My first, honest, selfish thought was, “What about my schedule? Who’s doing the school drop-offs? What about my deadlines?” I was worried about how her “increase” would force me to “decrease.”
And this very concept just hit me. This isn’t a competition. We’re a team. I realized my job in that season wasn’t to fight for the spotlight; it was to aim the spotlight.
My job was to decrease so she could increase.
That meant I took over the drop-offs. I learned to cook more. I became the “plus-one” at her work events, just holding her coat and feeling proud. It was my turn to “untie the sandals,” to clear the path.
And you know what? Watching her succeed in what she was called to do was more deeply satisfying than any personal “win” I could have chased. That’s the joy John was talking about. The joy of the “friend of the bridegroom.”
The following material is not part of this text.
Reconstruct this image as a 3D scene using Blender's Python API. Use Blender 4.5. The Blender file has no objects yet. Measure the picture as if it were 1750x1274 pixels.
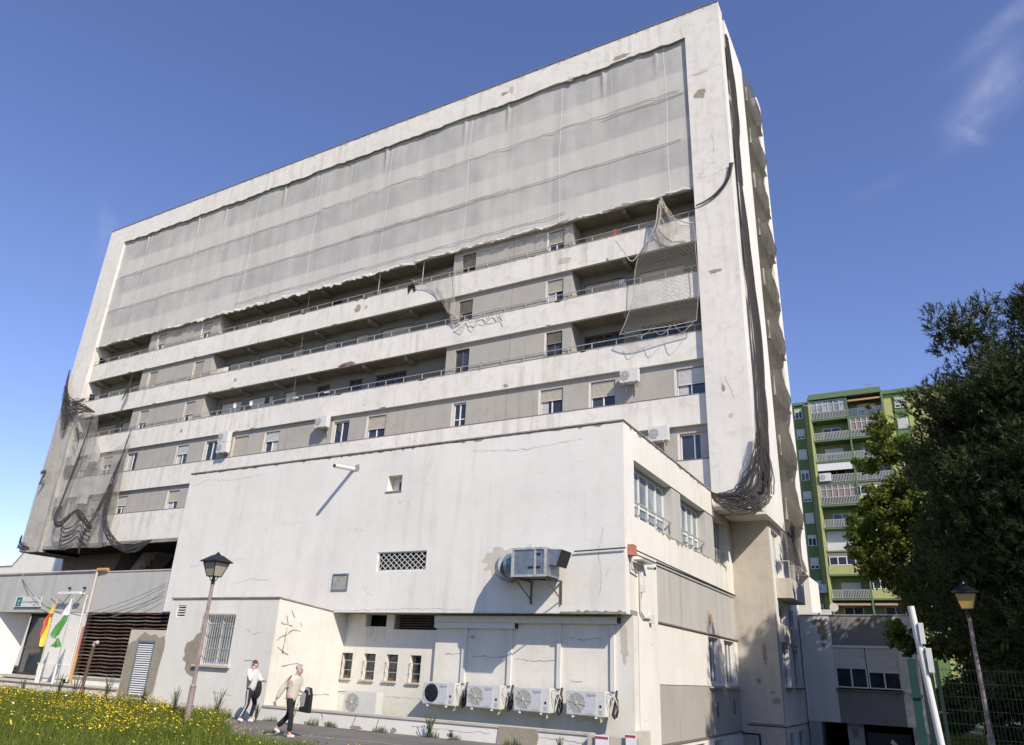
import bpy, math, random
import numpy as np
from mathutils import Vector, Matrix
random.seed(7); rng=np.random.default_rng(7)
sc=bpy.context.scene; C=sc.collection
# ---------------------------------------------------------------- camera
cd=bpy.data.cameras.new('camera'); cam=bpy.data.objects.new('camera',cd); C.objects.link(cam)
a,e,r=-0.526467643,0.38493361,0.0470410546
f=Vector((math.sin(a)*math.cos(e),math.cos(a)*math.cos(e),math.sin(e)))
rt=Vector((math.cos(a),-math.sin(a),0)); up=rt.cross(f)
R0=math.cos(r)*rt+math.sin(r)*up; U0=-math.sin(r)*rt+math.cos(r)*up
cam.matrix_world=Matrix(((R0.x,U0.x,-f.x,0),(R0.y,U0.y,-f.y,0),(R0.z,U0.z,-f.z,0),(0,0,0,1)))
cd.sensor_width=36; cd.lens=36*1261.68/1750; cd.clip_end=3000; cd.clip_start=.05
sc.camera=cam
# ---------------------------------------------------------------- light
SUN=Vector((1.75,-1.2,1.70)).normalized()
el=math.asin(SUN.z); az=math.atan2(SUN.x,SUN.y)
w=bpy.data.worlds.new('World'); sc.world=w; w.use_nodes=True
nt=w.node_tree; N=nt.nodes; Lk=nt.links; N.clear()
sky=N.new('ShaderNodeTexSky'); sky.sky_type='NISHITA'; sky.sun_disc=False; sky.sun_elevation=el; sky.sun_rotation=az
sky.air_density=1.0; sky.dust_density=0.0; sky.ozone_density=3.0; sky.altitude=0
bg=N.new('ShaderNodeBackground'); bg.inputs['Strength'].default_value=0.115
out=N.new('ShaderNodeOutputWorld')
tc=N.new('ShaderNodeTexCoord')
def cloudmask(center,axis,sa,sb,nscale,lo,hi,gain):
    """soft wisp of high cloud round one direction of the sky"""
    c=Vector(center).normalized(); ax=Vector(axis); ax=(ax-c*ax.dot(c)).normalized(); bx=c.cross(ax)
    d=N.new('ShaderNodeVectorMath'); d.operation='DOT_PRODUCT'; d.inputs[1].default_value=ax; Lk.new(tc.outputs['Generated'],d.inputs[0])
    g=N.new('ShaderNodeVectorMath'); g.operation='DOT_PRODUCT'; g.inputs[1].default_value=bx; Lk.new(tc.outputs['Generated'],g.inputs[0])
    def m(op,x,y=None):
        k=N.new('ShaderNodeMath'); k.operation=op
        for i,v in enumerate((x,y)):
            if v is None: continue
            if isinstance(v,(int,float)): k.inputs[i].default_value=v
            else: Lk.new(v,k.inputs[i])
        return k.outputs[0]
    u=m('DIVIDE',d.outputs['Value'],sa); v=m('DIVIDE',g.outputs['Value'],sb)
    q=m('ADD',m('MULTIPLY',u,u),m('MULTIPLY',v,v)); fall=m('POWER',2.718,m('MULTIPLY',q,-1))
    cm=N.new('ShaderNodeCombineXYZ'); Lk.new(m('MULTIPLY',d.outputs['Value'],nscale*.45),cm.inputs[0]); Lk.new(m('MULTIPLY',g.outputs['Value'],nscale),cm.inputs[1])
    n=N.new('ShaderNodeTexNoise'); n.inputs['Detail'].default_value=7; n.inputs['Roughness'].default_value=.6; n.inputs['Distortion'].default_value=.6; n.inputs['Scale'].default_value=1; Lk.new(cm.outputs[0],n.inputs['Vector'])
    rr=N.new('ShaderNodeMapRange'); rr.inputs[1].default_value=lo; rr.inputs[2].default_value=hi; Lk.new(n.outputs['Fac'],rr.inputs[0])
    return m('MULTIPLY',m('MULTIPLY',fall,rr.outputs[0]),gain)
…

True humility in our world might just look like:
- Genuinely celebrating a co-worker’s win, even when you were overlooked.
- Putting your phone down, all the way down, and giving someone your full attention.
- Listening to someone you disagree with, not to reload for your next argument, but to actually hear them.
- Doing a thankless job well, not for the credit, but just because it needs to be done.
- Admitting you’re wrong. Simply. Without adding a “but…”
That’s the sandal-untying mindset.
The Man Who Pointed the Way
John 1:27 is so much more than a dusty old phrase. It’s a key. It unlocks the whole Gospel. It’s a doorway into understanding both true humility and true majesty.
In this one, gritty sentence, John the Baptist does three things:
- He defines himself: “I’m a voice. I’m the best man. I’m a signpost.”
- He defines Jesus: “He’s the Lord. He’s the Bridegroom. He is infinitely worthy.”
- He defines us: We, like John, aren’t worthy. But—and this is the whole point—the One who is worthy kneels to wash our feet.
John’s greatness wasn’t ultimately in his preaching or his baptism. His true, lasting greatness was in his sharp, unshakeable understanding of who he was not.
He was not the Christ.
He was the man who pointed the way. And in a world obsessed with being the destination, maybe there’s no greater purpose than to be a faithful signpost, pointing away from ourselves and toward the One who is.
FAQ – John 1:27 Meaning
What is the significance of John the Baptist’s statement about not being worthy to untie Jesus’s sandals?
John’s statement highlights the vast gap between himself and Jesus, emphasizing Jesus’s divine worth and majesty. It signifies that John sees Jesus as infinitely greater, in a category beyond all human comparison, pointing to Jesus’s divine nature.
Why was untying sandals considered the lowest job in first-century Judea?
Untying sandals was viewed as the lowest task because it was associated with non-Jewish slaves, considered socially and legally degrading. It involved handling the dirtiest part of a person, symbolizing the lowest social and moral position.
How does John the Baptist’s humility relate to the concept of reverence in faith?
John’s humility reflects reverence and awe for Jesus’s divine identity, recognizing the immense holiness of Christ. It is a recognition of God’s supreme place, and his attitude models a deep reverence that surpasses simple humility.
In what way does John’s statement about himself and Jesus challenge modern views on self-worth?
John’s statement shifts focus from self-esteem or self-worth to recognizing God’s infinite majesty. It teaches that true humility is about acknowledging one’s place relative to God’s greatness, not diminishing inherent value but placing it in proper perspective.